The 58-year-old is a chartered management accountant living in the Tofts Grove area of Rastrick.

A Rastrick resident for 24 years, he has been a member of the Labour Party for 37 years. Mr Judge is currently a director of the Bradford District Credit Union, an active Trade Unionist and former Unison steward.

From 1994 until 1998, Peter served as Labour and Co-operative Councillor for Rastrick and served on various committees.

If elected, Mr Judge will fight government cuts and strive to secure proper funding for Calderdale Council and other local public services such as the NHS.

Mr Judge said: “The Con-Dem government are a government of the rich, by the rich, and for the rich. Why else did they cut the 50p rate of income tax at a time when the country needs all the revenue it can raise?”

NEW to the scene and hoping to offer people an alternative is 27-year-old Rob Bailey.

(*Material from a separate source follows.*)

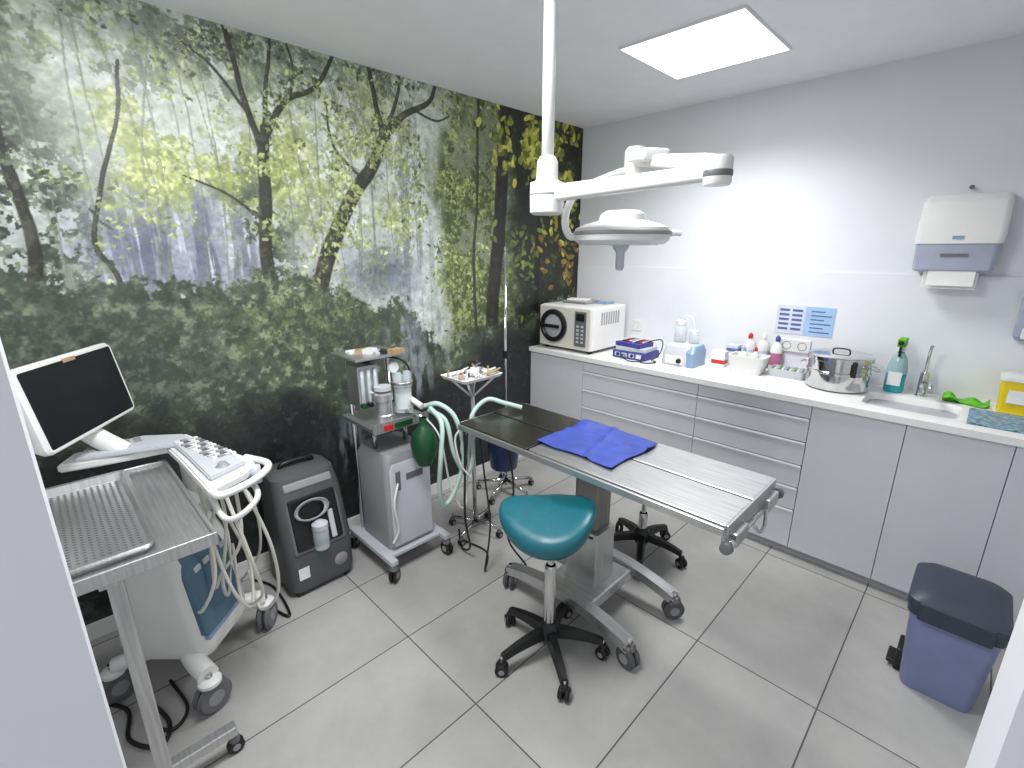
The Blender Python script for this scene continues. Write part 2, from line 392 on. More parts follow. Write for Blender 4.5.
g_=und*gs(1.05,1.28,0.45,0.16); blend(g_*sm(0.0,0.9,nf2)*0.55,(0.54,0.59,0.38))
g_=und*gs(0.1,1.15,0.45,0.3); blend(g_*0.45,(0.25,0.27,0.27)); blend(g_*sm(0.3,1.1,nf3)*0.5,(0.42,0.45,0.42))
bt=0.88+0.06*vn(2.5,1,41,3)-0.08*sm(0.3,1.3,Y)+0.22*sm(1.6,2.3,Y)
dk=1-sm(-0.16,0.10,Z-bt+0.035*nm); blend(dk*0.92,(0.115,0.125,0.13))
blend(dk*sm(0.2,1.2,nf)*0.45,(0.20,0.215,0.21)); blend(dk*sm(1.2,2.0,nf2)*0.4,(0.38,0.40,0.39))
def stream(yc,z0,z1,w,amt):
    c=yc+0.05*np.sin(Z*9); mk=np.exp(-((Y-c)/w)**2)*sm(z0-0.08,z0+0.08,Z)*(1-sm(z1-0.1,z1+0.05,Z))
    blend(mk*amt*sm(-0.8,0.8,vn(22,5,int(yc*100),3)),(0.54,0.57,0.60))
stream(1.22,0.30,0.92,0.12,0.8); stream(1.60,0.72,1.25,0.13,0.9); stream(1.42,0.55,0.9,0.10,0.45); stream(1.85,0.9,1.3,0.06,0.6); stream(0.9,0.15,0.6,0.1,0.35)
img*= (1.0+0.05*nf3)[...,None]
img=np.clip(img,0,1)
lin=np.where(img<=0.04045,img/12.92,((img+0.055)/1.055)**2.4)
me=bpy.data.meshes.new('forest_wall_mural')
co=np.stack([np.full(W*H,XL+0.004),Y.ravel(),Z.ravel()],1).astype(np.float32)
idx=np.arange(W*H).reshape(H,W)
q=np.stack([idx[:-1,:-1],idx[:-1,1:],idx[1:,1:],idx[1:,:-1]],-1).reshape(-1,4)
me.vertices.add(W*H); me.vertices.foreach_set('co',co.ravel())
nq=len(q); me.loops.add(nq*4); me.loops.foreach_set('vertex_index',q.ravel().astype(np.int32))
me.polygons.add(nq); me.polygons.foreach_set('loop_start',np.arange(0,nq*4,4,dtype=np.int32))
try: me.polygons.foreach_set('loop_total',np.full(nq,4,dtype=np.int32))
except Exception: pass
me.update(calc_edges=True)
ca=me.color_attributes.new('mural','FLOAT_COLOR','POINT')
rgba=np.ones((W*H,4),np.float32); rgba[:,:3]=lin.reshape(-1,3); ca.data.foreach_set('color',rgba.ravel())
mm=bpy.data.materials.new('mural_print'); mm.use_nodes=True; nt=mm.node_tree
at=nt.nodes.new('ShaderNodeVertexColor'); at.layer_name='mural'
nt.links.new(at.outputs['Color'],nt.nodes['Principled BSDF'].inputs['Base Color'])
nt.nodes['Principled BSDF'].inputs['Roughness'].default_value=0.42
me.materials.append(mm)
mo=bpy.data.objects.new('forest_wall_mural',me); S.collection.objects.link(mo)

# ------------------------------------------------------------ ceiling panels
def panel(name,cx,cy,s,power,spread=180):
    r=root(name,(cx,cy,ZC))
    e=mat('led_diffuser',(1,1,1),0.5,emit=((1,1,1),4.0))
    box(r,'diffuser',-s/2,s/2,-s/2,s/2,-0.010,-0.002,e)
    for i,(a,b_,c,d) in enumerate(((-s/2-.008,s/2+.008,-s/2-.008,-s/2),(-s/2-.008,s/2+.008,s/2,s/2+.008),(-s/2-.008,-s/2,-s/2,s/2),(s/2,s/2+.008,-s/2,s/2))):
        box(r,'frame_%d'%i,a,b_,c,d,-0.010,-0.001,WHITE)
    li=bpy.data.lights.new(name+'_lamp','AREA'); li.shape='SQUARE'; li.size=s*0.98; li.energy=power; li.color=(0.98,0.99,1.0); li.spread=math.radians(spread)
    lo=bpy.data.objects.new('lamp',li); lo.location=(0,0,-0.016); lo.parent=r; S.collection.objects.link(lo)
panel('ceiling_light_panel',-1.16,2.42,0.55,21,135)
panel('ceiling_light_panel.001',-1.16,0.55,0.55,40)
w=bpy.data.worlds.new('world'); S.world=w; w.use_nodes=True
w.node_tree.nodes['Background'].inputs['Color'].default_value=(0.95,0.97,1,1)
w.node_tree.nodes['Background'].inputs['Strength'].default_value=0.85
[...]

Mr Bailey has lived in Slade Lane, Rastrick, for the past four years and is standing for the first time. A mental health support worker in Huddersfield he will be representing the Trade Unionists and Socialists Against Cuts (TUSAC).

Since joining the party he has been actively involved in lobbying Kirklees Council over its plans to reduce staff and close Sure Start centres in Huddersfield and helped to collect signatures last year over the proposed changes to Central Library in Halifax.

Mr Bailey decided to stand because he disagrees with every single policy being proposed nationally. “I just think all the cuts going on at the minute are targeting working class people and it is them that are having to pay for the others,” he said.